GIVEN REQUEST ->
Output all lines exactly, with nothing added or dropped.

GIVEN DATA ->
'''

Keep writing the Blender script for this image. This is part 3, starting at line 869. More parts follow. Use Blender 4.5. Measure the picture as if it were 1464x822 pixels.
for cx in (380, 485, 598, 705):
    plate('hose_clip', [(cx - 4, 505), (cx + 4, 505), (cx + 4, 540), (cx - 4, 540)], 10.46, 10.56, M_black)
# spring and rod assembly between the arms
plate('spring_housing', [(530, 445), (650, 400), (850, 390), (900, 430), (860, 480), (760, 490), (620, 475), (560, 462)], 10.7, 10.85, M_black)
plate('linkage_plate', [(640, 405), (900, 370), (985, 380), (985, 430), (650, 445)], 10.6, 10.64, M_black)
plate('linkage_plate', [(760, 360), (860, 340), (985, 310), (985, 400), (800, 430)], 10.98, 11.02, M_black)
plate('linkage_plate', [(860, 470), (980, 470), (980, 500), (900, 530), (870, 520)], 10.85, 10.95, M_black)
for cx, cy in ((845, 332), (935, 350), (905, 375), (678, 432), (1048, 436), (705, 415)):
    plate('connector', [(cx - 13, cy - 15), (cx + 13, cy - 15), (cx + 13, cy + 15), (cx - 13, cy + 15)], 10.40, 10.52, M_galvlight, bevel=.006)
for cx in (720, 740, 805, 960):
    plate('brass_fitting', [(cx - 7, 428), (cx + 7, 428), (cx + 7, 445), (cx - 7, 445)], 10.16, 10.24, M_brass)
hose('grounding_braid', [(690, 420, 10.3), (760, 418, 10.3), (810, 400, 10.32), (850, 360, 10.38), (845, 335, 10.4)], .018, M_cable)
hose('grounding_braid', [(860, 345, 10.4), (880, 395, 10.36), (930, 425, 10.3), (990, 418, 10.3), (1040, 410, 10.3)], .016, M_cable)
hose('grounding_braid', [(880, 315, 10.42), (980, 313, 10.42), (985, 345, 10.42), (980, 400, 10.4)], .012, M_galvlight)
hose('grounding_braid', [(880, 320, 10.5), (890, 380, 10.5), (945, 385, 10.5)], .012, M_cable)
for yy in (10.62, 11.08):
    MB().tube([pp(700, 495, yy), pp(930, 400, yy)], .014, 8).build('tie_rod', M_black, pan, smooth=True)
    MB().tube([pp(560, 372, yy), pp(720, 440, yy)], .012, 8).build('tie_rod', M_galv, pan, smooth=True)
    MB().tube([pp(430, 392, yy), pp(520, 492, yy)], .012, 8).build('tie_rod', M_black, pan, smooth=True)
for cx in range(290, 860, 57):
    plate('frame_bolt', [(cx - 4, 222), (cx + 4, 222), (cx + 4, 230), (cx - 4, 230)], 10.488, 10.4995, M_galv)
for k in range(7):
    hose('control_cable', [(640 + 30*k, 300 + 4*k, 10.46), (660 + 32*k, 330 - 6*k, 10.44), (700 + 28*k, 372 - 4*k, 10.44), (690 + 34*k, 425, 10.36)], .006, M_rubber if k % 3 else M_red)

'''

RESPONSE TO THE EXERCISE ->
Keep writing the Blender script for this image. This is part 3, starting at line 869. More parts follow. Use Blender 4.5. Measure the picture as if it were 1464x822 pixels.
for cx in (380, 485, 598, 705):
    plate('hose_clip', [(cx - 4, 505), (cx + 4, 505), (cx + 4, 540), (cx - 4, 540)], 10.46, 10.56, M_black)
# spring and rod assembly between the arms
plate('spring_housing', [(530, 445), (650, 400), (850, 390), (900, 430), (860, 480), (760, 490), (620, 475), (560, 462)], 10.7, 10.85, M_black)
plate('linkage_plate', [(640, 405), (900, 370), (985, 380), (985, 430), (650, 445)], 10.6, 10.64, M_black)
plate('linkage_plate', [(760, 360), (860, 340), (985, 310), (985, 400), (800, 430)], 10.98, 11.02, M_black)
plate('linkage_plate', [(860, 470), (980, 470), (980, 500), (900, 530), (870, 520)], 10.85, 10.95, M_black)
for cx, cy in ((845, 332), (935, 350), (905, 375), (678, 432), (1048, 436), (705, 415)):
    plate('connector', [(cx - 13, cy - 15), (cx + 13, cy - 15), (cx + 13, cy + 15), (cx - 13, cy + 15)], 10.40, 10.52, M_galvlight, bevel=.006)
for cx in (720, 740, 805, 960):
    plate('brass_fitting', [(cx - 7, 428), (cx + 7, 428), (cx + 7, 445), (cx - 7, 445)], 10.16, 10.24, M_brass)
hose('grounding_braid', [(690, 420, 10.3), (760, 418, 10.3), (810, 400, 10.32), (850, 360, 10.38), (845, 335, 10.4)], .018, M_cable)
hose('grounding_braid', [(860, 345, 10.4), (880, 395, 10.36), (930, 425, 10.3), (990, 418, 10.3), (1040, 410, 10.3)], .016, M_cable)
hose('grounding_braid', [(880, 315, 10.42), (980, 313, 10.42), (985, 345, 10.42), (980, 400, 10.4)], .012, M_galvlight)
hose('grounding_braid', [(880, 320, 10.5), (890, 380, 10.5), (945, 385, 10.5)], .012, M_cable)
for yy in (10.62, 11.08):
    MB().tube([pp(700, 495, yy), pp(930, 400, yy)], .014, 8).build('tie_rod', M_black, pan, smooth=True)
    MB().tube([pp(560, 372, yy), pp(720, 440, yy)], .012, 8).build('tie_rod', M_galv, pan, smooth=True)
    MB().tube([pp(430, 392, yy), pp(520, 492, yy)], .012, 8).build('tie_rod', M_black, pan, smooth=True)
for cx in range(290, 860, 57):
    plate('frame_bolt', [(cx - 4, 222), (cx + 4, 222), (cx + 4, 230), (cx - 4, 230)], 10.488, 10.4995, M_galv)
for k in range(7):
    hose('control_cable', [(640 + 30*k, 300 + 4*k, 10.46), (660 + 32*k, 330 - 6*k, 10.44), (700 + 28*k, 372 - 4*k, 10.44), (690 + 34*k, 425, 10.36)], .006, M_rubber if k % 3 else M_red)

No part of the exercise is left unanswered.